Al di fuori dei Souls, un altro caso di difficoltà gestita intelligentemente l’ho trovato in un videogame a cui ho giocato di recente: Below In questo titolo esiste la possibilità di affrontate l’avventura in “Modalità esplorativa” eliminando la parte survival del titolo - la quale richiede tempo più che abilità da parte del giocatore -, facilitando alcune azioni (come quelle di cura e riposo) ed eliminando le situazioni di one-hit death. Insomma, lo sforzo necessario a farsi strada nelle viscere della terra è ancora il medesimo, il giocatore si ritroverà negli stessi luoghi inospitali e sarà circondato da nemici non meno numerosi e non meno letali rispetto alla modalità classica; purtroppo l’atmosfera ne risulta indebolita, morire e riprovare è reso più semplice quindi il giocatore non sarà ugualmente spronato a fare del suo meglio per sopravvivere il più a lungo possibile, in quanto, ritornare alla propria tomba è veloce e conveniente eliminata la fase iniziale di accumulo di provviste.
Un secondo esempio, ugualmente efficace, si può trovare in Metal Gear Solid V: Phantom Pain in cui, il giocatore, non ha la facoltà di scegliere fra diversi livelli di difficoltà ma ha la possibilità di indossare un copricapo (un dettaglio molto importante da evidenziare è che questo cappello sia a forma di gallina) con l’abilità di annullare i primi tre avvistamenti dei nemici al prezzo di abbassare il punteggio di fine missione, precludendo di ottenere la valutazione massima.
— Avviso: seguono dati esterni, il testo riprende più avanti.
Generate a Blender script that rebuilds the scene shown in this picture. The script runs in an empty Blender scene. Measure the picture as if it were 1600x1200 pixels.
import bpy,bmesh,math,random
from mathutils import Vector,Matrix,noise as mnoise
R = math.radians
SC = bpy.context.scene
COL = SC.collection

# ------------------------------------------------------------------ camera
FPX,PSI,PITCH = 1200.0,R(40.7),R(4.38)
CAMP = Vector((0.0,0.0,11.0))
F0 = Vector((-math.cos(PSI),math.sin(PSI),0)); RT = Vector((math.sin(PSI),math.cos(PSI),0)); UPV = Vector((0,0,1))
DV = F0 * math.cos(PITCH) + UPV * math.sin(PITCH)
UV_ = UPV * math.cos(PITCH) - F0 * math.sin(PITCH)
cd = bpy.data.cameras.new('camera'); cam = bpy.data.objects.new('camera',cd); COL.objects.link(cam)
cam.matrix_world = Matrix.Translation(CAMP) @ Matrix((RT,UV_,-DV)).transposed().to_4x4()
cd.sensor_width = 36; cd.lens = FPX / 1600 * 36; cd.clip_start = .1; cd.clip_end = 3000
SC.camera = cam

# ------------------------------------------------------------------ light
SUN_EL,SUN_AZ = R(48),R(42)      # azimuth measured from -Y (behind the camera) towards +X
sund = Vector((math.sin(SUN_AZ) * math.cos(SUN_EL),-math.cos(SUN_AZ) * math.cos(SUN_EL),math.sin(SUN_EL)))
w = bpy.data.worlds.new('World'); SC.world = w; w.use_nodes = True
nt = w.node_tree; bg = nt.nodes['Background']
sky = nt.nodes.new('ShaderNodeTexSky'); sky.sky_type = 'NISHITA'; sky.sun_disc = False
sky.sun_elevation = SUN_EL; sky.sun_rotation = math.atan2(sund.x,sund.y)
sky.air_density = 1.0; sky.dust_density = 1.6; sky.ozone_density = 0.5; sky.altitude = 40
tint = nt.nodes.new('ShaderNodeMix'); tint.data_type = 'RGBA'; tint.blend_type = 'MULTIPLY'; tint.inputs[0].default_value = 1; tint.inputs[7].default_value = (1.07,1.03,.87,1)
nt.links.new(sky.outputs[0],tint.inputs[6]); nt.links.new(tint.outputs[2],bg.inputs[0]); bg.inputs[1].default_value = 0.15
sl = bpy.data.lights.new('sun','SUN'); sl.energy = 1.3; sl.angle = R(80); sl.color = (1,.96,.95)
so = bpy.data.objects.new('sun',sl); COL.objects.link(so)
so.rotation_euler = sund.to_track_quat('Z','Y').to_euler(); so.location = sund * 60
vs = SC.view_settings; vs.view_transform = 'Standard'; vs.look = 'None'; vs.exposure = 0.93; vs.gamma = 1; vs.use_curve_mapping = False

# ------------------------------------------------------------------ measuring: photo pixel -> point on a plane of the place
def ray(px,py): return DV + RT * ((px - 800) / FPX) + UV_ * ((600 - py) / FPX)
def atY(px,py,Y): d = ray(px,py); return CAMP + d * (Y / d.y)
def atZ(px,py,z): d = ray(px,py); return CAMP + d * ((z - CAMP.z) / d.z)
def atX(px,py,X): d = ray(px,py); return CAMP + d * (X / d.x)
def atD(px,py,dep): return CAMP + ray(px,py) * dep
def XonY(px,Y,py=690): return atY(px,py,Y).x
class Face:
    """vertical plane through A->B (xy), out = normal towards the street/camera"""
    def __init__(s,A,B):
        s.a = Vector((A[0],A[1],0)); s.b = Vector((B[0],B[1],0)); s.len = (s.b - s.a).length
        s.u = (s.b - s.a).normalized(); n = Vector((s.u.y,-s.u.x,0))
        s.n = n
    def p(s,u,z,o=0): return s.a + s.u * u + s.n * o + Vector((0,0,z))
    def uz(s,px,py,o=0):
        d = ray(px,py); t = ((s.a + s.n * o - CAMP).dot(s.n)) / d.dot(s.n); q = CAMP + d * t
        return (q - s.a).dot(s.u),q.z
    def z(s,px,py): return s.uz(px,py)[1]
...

Tiriamo le somme: la spinta per una maggiore inclusività è possibile ma bisogna stare molto attenti a non cedere agli impulsi più istintivi e pretendere che ogni gioco impegnativo venga appiattito da una modalità che cambi la visione autoriale del team, non escludendo l’eventualità in cui sia impossibile coniugare una maggiore accessibilità con l’obiettivo dell’opera.